Putin lashes out at US policies in Iraq, Iran
Russian President Vladimir Putin lashed out at US policies in Iraq and Iran in a national phone-in broadcast on Thursday, and announced new nuclear weapons for Russia’s increasingly powerful armed forces.
Speaking live on national television and radio with Russians from across the vast country, Putin called the US intervention in Iraq a “dead end” and suggested that the US-led invasion was aimed at controlling Iraqi oil fields. He told one caller that any outside power dreaming of snatching Russia’s own massive oil and gas wealth was indulging in “political erotica”.
“Russia has the strength and the means to defend itself,” added Putin, who is due to step down next year, yet still has no obvious successor.

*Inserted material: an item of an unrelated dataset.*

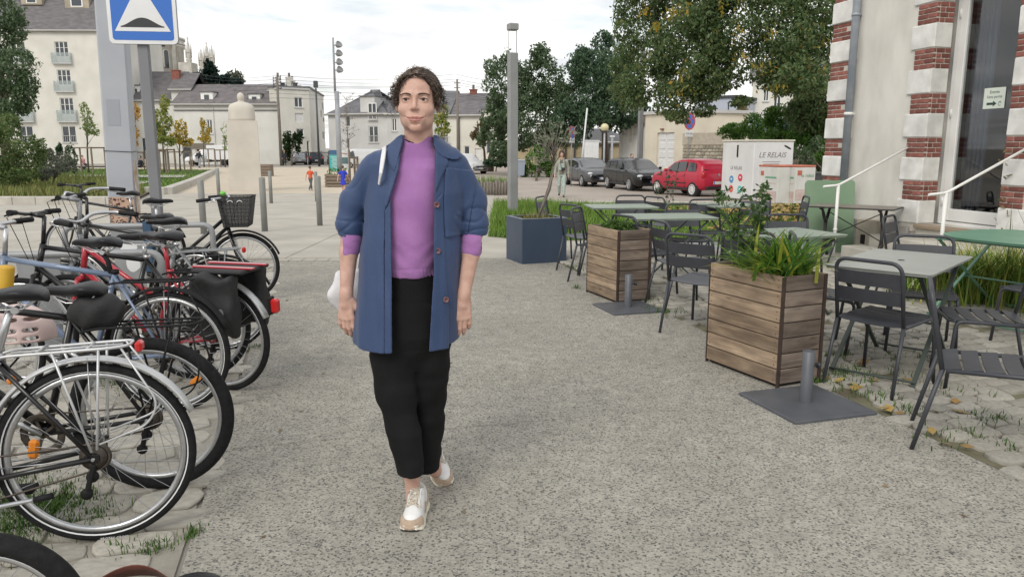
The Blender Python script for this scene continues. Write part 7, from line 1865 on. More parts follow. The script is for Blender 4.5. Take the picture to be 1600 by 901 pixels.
# grey bicycle with grey rack
b5=bike('grey bicycle with a grey rack and upright flat handlebar, behind the red one',G(352,548),NB,.02,R=.345,tr=.018,col=MAT_BGRY,sad=(.31,.965),mud=MAT_RUBBER,rack=MAT_BGRY,refl=(),tail=True,barh=1.12,stem=MAT_BGRY,stripe=True,mudf=MAT_RUBBER)
bike('dark bicycle squeezed between the blue grey and the red one',G(312,592),(-.98,-.1),.06,R=.34,tr=.018,col=MAT_BBLK,sad=(.30,.93),refl=(),barh=1.06)
bike('charcoal bicycle between the red and the grey one',G(318,520),(-.985,.12),-.04,R=.34,tr=.018,col=MAT_BBLK,sad=(.28,.94),mud=MAT_RUBBER,refl=(),barh=1.08,bar='swept')
# black bicycle facing the other way, basket in front
c6=G(385,470);dir6=Vector((.985,.17,0)).normalized()
b6=bike('black bicycle with a dark mesh front basket and a green bell, facing right',c6-dir6*1.06,dir6,.0,R=.335,tr=.019,col=MAT_BBLK,sad=(.30,.985),mud=MAT_RUBBER,mudf=MAT_RUBBER,bar='swept',barh=.95,frame='step',refl=(),rack=MAT_RUBBER)
q=MB();B0=Vector((1.03,0,.74));w0,w1,d0,d1,hh=.30,.36,.22,.30,.28;n=9
def bk(u,v,f,side):
 w=w0+(w1-w0)*f;d=d0+(d1-d0)*f;z=B0.z+hh*f;return{0:(B0.x+d/2,(u-.5)*w,z),1:(B0.x-d/2,(u-.5)*w,z),2:(B0.x+(u-.5)*d,w/2,z),3:(B0.x+(u-.5)*d,-w/2,z)}[side]
for sd in range(4):
 for k in range(n):q.tube([bk(k/(n-1),0,0,sd),bk(k/(n-1),0,1,sd)],.0016,4)
 for f in np.linspace(0,1,9):q.tube([bk(0,0,f,sd),bk(1,0,f,sd)],.0016,4)
q.build('basket_wires',MAT_RUBBER,b6,'stuff')
q=MB();rim=[(B0.x-d1/2,-w1/2,B0.z+hh),(B0.x+d1/2,-w1/2,B0.z+hh),(B0.x+d1/2,w1/2,B0.z+hh),(B0.x-d1/2,w1/2,B0.z+hh)];q.tube(rim,.006,6,closed=True);q.build('basket_rim',MAT_RUBBER,b6)
MAT_MESH=M('dark basket mesh',(.035,.035,.037),rough=.7,alpha=.72)
for sd in range(4):q=MB();q.add([bk(0,0,0,sd),bk(1,0,0,sd),bk(1,0,1,sd),bk(0,0,1,sd)],[(0,1,2,3)]);q.build('basket_mesh',MAT_MESH,b6)
q=MB();q.box((B0.x,0,B0.z),(d0,w0,.006));q.build('basket_floor',MAT_RUBBER,b6)
for sy in(-.05,.035):q=MB();q.tube(arc((B0.x+.02+sy,-w1/2-.004,B0.z+hh-.055),.025,.3,PI-.3,7),.004,5);q.build('basket_badge',MAT_WHT,b6)
q=MB();q.sphere((.93,-.12,1.055),.028,14,10,(1,1,.8));q.build('bell',M('green bell',(.16,.50,.07),rough=.35),b6)
# another bicycle half hidden behind the sign post
b7=bike('dark bicycle mostly hidden behind the sign post',G(250,436),(-.99,.12),.03,R=.34,tr=.018,col=MAT_BBLK,sad=(.30,.97),mud=MAT_RUBBER,rack=MAT_RUBBER,refl=())
# small wheeled bicycle at the bottom left corner
b0=bike('small wheeled bicycle cut off by the bottom left corner of the picture',Vector((-1.37,1.79,0)),NB,.0,R=.262,tr=.028,col=MAT_BGRY,sad=(.30,.70),refl=(),wb=.98,frame='step',barh=.95)
text_mesh('lettering','PROTEK CROSS',.014,MAT_WHT,b1,(-.035,.0198,.012),(PI/2,0,PI),ext=.0004)
# --- stands
MAT_STAND=M('grey stand steel',(.25,.26,.27),(.31,.32,.33),scale=5,rough=.5,metal=.2)
def stand(p0,p1,h,label,pl):
 p0=Vector((*p0,0));p1=Vector((*p1,0));u=p1-p0;L=u.length;t=thing('bicycle_stand',label,'bicycle stand',p0,math.atan2(u.y,u.x),'steel bicycle stands')
 q=MB();q.tube(fillet([(0,0,0),(0,0,h),(L,0,h),(L,0,0)],.09,6),.025,12);q.build('hoop',MAT_STAND,t)
 q=MB();q.prism([(pl[0],.12),(pl[1],.12),(pl[1]+.04,h-.02),(pl[0]-.04,h-.02)],-.004,.004,Matrix.Rotation(PI/2,4,'X'));pn=q.build('panel',MAT_STAND,t)
 return t,pn
s1,_=stand((-3.45,5.02),(-2.38,5.16),.78,'nearer steel bicycle stand with a trapezoid plate',(.20,.40))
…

In a link-up with servicemen at the Plesetsk nuclear missile base, Putin announced that Russia would build another new nuclear submarine next year and was also planning a “completely new” atomic weapon, on which he did not elaborate. “We have grandiose plans and they are absolutely realistic,” Putin said, speaking hours after the military announced the successful test firing of a Topol intercontinental ballistic missile.

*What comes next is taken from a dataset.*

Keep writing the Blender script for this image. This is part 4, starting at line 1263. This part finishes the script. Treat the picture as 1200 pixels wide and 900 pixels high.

Putin then delivered a swipe at Washington’s tough stand on Iran, saying that Russia’s insistence on negotiations with the Islamic Republic over its Russian-backed nuclear power programme was better than “threats, sanctions or even force”. He called media reports of an assassination plot against him in Iran that surfaced on the eve of his visit on Tuesday to Tehran as an attempt to “wreck” his visit.

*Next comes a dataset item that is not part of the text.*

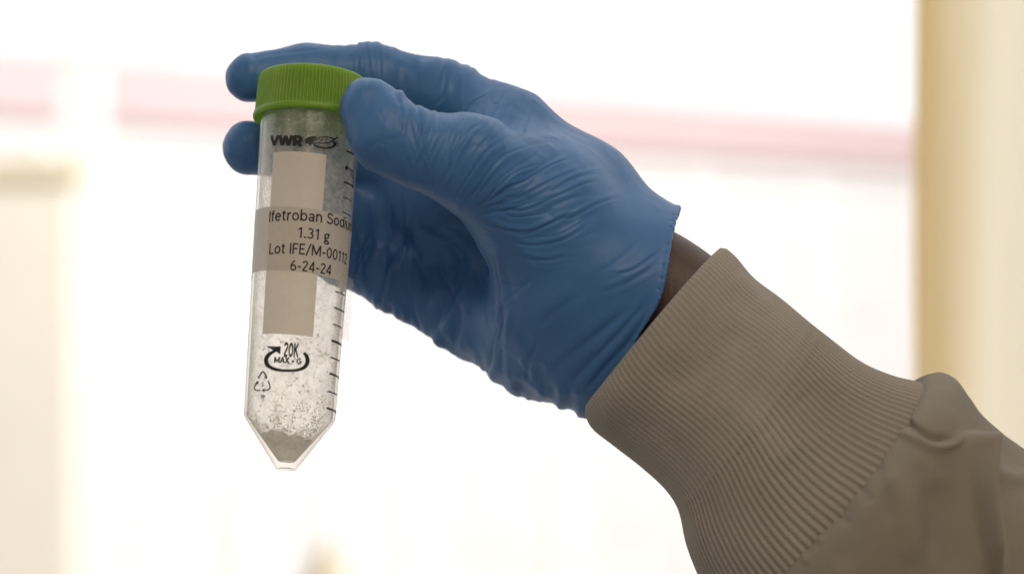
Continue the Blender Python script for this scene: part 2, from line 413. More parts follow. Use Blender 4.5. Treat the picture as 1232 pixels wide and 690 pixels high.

This was Putin’s sixth such phone-in during eight years in power, but was under particular scrutiny for clues to Putin’s future political career after December parliamentary and March presidential elections. Putin, 55, has left the world guessing about what he will do after the March election, in which he is barred by the Constitution from seeking a third consecutive presidential term.
The former KGB officer, who came to power in 2000, repeated on Thursday that he will step down, saying “there will be another person here in the Kremlin in 2008”. Putin said the economy was booming, but conceded that the government was so far unable to control inflation of 8.5% and rising beyond “the planned parameters”. However, he trumpeted economic growth of 7.7%, saying “the results of this year were positive, even better than we expected”.
There has been a more than doubling of foreign investment, 13.4% increase in incomes, and 5.1% increase in pensions, he said, while gold and foreign currency reserves are at record levels. Putin also claimed credit for a slowdown in the country’s catastrophic mortality rate, saying that government benefits to families were having an effect.